- **Records for processing**
******

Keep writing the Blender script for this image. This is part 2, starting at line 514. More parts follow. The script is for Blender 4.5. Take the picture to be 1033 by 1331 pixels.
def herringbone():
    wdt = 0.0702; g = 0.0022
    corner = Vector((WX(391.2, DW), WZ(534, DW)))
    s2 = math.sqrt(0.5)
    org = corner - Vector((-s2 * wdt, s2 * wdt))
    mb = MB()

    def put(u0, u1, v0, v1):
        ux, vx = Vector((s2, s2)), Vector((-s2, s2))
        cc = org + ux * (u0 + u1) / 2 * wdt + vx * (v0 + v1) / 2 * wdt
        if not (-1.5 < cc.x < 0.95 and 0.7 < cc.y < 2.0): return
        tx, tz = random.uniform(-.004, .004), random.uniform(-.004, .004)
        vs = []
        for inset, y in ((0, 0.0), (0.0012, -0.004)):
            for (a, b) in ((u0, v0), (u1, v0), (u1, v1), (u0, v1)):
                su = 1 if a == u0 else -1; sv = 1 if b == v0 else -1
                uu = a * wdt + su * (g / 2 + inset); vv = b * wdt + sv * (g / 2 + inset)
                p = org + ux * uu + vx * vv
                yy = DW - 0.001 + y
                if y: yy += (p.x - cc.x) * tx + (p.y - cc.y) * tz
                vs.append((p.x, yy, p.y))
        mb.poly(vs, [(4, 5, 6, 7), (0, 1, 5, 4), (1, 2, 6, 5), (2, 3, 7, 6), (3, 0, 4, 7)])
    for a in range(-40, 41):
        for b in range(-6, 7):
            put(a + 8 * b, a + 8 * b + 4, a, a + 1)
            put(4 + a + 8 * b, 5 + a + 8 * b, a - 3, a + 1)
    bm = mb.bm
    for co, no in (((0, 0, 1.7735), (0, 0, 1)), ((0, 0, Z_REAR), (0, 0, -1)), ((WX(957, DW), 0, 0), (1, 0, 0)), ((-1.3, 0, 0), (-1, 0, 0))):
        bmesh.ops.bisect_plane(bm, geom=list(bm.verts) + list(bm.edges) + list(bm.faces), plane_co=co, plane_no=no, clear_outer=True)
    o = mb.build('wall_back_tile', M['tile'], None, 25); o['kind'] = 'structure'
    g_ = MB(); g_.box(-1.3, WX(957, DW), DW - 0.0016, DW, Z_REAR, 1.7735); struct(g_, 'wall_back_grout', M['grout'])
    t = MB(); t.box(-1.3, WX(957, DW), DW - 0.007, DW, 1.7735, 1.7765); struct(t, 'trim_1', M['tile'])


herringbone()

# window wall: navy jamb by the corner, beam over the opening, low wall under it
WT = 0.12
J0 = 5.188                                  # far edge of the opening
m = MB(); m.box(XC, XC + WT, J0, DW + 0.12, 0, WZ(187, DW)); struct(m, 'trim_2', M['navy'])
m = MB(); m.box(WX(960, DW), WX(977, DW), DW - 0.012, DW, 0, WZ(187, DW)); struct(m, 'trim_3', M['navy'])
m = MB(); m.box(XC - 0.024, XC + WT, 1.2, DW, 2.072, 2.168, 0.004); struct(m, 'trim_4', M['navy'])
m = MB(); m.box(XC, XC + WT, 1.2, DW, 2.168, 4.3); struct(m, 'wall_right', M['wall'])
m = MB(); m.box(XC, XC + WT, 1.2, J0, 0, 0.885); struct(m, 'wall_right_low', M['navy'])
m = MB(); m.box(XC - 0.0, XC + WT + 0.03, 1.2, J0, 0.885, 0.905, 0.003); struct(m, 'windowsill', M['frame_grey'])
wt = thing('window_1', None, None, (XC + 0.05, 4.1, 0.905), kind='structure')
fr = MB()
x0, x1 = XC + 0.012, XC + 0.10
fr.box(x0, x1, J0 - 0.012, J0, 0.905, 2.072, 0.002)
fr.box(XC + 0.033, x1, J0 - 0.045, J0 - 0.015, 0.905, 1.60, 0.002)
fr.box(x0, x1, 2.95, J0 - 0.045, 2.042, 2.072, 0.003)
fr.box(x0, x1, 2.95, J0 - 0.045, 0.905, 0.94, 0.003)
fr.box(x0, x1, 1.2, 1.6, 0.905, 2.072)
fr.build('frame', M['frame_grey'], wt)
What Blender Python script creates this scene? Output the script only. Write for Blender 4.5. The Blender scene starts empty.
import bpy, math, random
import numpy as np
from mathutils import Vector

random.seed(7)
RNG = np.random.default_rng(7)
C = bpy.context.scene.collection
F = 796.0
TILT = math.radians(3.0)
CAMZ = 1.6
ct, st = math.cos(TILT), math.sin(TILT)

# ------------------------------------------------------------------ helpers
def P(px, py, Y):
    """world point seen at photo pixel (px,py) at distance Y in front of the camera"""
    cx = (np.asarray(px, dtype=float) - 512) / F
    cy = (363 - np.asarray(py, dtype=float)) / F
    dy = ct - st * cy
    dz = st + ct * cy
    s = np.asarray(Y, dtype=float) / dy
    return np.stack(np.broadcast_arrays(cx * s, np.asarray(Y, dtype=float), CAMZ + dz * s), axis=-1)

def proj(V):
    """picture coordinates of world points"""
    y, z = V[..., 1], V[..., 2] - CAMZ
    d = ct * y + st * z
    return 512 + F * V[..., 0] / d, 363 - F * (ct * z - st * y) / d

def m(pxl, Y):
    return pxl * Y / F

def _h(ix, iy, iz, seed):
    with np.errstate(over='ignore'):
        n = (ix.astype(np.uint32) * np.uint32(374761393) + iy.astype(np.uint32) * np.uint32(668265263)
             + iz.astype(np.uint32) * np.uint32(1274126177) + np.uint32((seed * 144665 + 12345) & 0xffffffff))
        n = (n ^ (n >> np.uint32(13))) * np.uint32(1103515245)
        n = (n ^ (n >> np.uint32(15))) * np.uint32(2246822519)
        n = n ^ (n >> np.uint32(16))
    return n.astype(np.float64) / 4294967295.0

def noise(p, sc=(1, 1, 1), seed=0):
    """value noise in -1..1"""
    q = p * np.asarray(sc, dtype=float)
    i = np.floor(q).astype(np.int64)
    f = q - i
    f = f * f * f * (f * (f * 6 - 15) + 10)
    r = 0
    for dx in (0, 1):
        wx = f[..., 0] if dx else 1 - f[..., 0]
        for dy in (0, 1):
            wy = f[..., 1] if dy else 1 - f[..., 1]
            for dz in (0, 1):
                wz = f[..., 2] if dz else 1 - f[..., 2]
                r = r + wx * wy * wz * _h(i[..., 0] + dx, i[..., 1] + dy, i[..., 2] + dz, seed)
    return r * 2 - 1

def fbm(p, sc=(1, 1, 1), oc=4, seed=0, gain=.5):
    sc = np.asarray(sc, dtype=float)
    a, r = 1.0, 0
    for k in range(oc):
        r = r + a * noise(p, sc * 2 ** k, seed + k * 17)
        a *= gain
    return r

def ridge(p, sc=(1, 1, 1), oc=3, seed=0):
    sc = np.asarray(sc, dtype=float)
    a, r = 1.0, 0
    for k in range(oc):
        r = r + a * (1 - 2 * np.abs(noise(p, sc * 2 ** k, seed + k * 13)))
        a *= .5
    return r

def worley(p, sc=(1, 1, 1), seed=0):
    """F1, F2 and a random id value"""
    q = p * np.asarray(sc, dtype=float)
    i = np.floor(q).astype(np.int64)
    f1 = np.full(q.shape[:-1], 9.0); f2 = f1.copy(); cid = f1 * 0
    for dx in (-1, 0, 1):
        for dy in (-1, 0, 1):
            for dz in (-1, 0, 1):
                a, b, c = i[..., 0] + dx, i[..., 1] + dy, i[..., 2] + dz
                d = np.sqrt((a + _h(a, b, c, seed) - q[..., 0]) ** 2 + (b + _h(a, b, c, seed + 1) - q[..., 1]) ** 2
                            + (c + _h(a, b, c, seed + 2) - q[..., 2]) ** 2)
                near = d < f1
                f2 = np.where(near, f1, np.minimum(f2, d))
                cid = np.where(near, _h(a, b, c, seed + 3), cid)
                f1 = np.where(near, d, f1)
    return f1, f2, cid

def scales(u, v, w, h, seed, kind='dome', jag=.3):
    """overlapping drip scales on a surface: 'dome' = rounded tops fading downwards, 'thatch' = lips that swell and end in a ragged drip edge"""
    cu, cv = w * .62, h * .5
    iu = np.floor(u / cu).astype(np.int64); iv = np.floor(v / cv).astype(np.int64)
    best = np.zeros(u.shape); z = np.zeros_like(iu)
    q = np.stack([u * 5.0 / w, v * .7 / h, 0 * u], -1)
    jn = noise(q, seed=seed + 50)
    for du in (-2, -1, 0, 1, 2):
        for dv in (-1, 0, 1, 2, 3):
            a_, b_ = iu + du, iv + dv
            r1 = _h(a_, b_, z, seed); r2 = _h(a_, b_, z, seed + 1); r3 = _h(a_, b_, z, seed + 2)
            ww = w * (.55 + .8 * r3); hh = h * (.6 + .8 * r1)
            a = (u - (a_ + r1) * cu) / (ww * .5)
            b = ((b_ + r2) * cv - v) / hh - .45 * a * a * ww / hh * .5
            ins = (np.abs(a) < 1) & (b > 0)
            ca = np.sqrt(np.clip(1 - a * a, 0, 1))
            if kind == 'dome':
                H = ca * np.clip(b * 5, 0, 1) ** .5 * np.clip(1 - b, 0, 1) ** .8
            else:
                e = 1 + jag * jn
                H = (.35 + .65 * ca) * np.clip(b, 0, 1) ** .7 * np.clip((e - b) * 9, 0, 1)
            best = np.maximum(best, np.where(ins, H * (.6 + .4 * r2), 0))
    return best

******

- **Exercise directions**
Your task is to give again the lines from the one containing "What Blender Python" to the one containing "return pxl * Y / F", both lines included, exactly and without anything added.

- **Result for this task**
What Blender Python script creates this scene? Output the script only. Write for Blender 4.5. The Blender scene starts empty.
import bpy, math, random
import numpy as np
from mathutils import Vector

random.seed(7)
RNG = np.random.default_rng(7)
C = bpy.context.scene.collection
F = 796.0
TILT = math.radians(3.0)
CAMZ = 1.6
ct, st = math.cos(TILT), math.sin(TILT)

# ------------------------------------------------------------------ helpers
def P(px, py, Y):
    """world point seen at photo pixel (px,py) at distance Y in front of the camera"""
    cx = (np.asarray(px, dtype=float) - 512) / F
    cy = (363 - np.asarray(py, dtype=float)) / F
    dy = ct - st * cy
    dz = st + ct * cy
    s = np.asarray(Y, dtype=float) / dy
    return np.stack(np.broadcast_arrays(cx * s, np.asarray(Y, dtype=float), CAMZ + dz * s), axis=-1)

def proj(V):
    """picture coordinates of world points"""
    y, z = V[..., 1], V[..., 2] - CAMZ
    d = ct * y + st * z
    return 512 + F * V[..., 0] / d, 363 - F * (ct * z - st * y) / d

def m(pxl, Y):
    return pxl * Y / F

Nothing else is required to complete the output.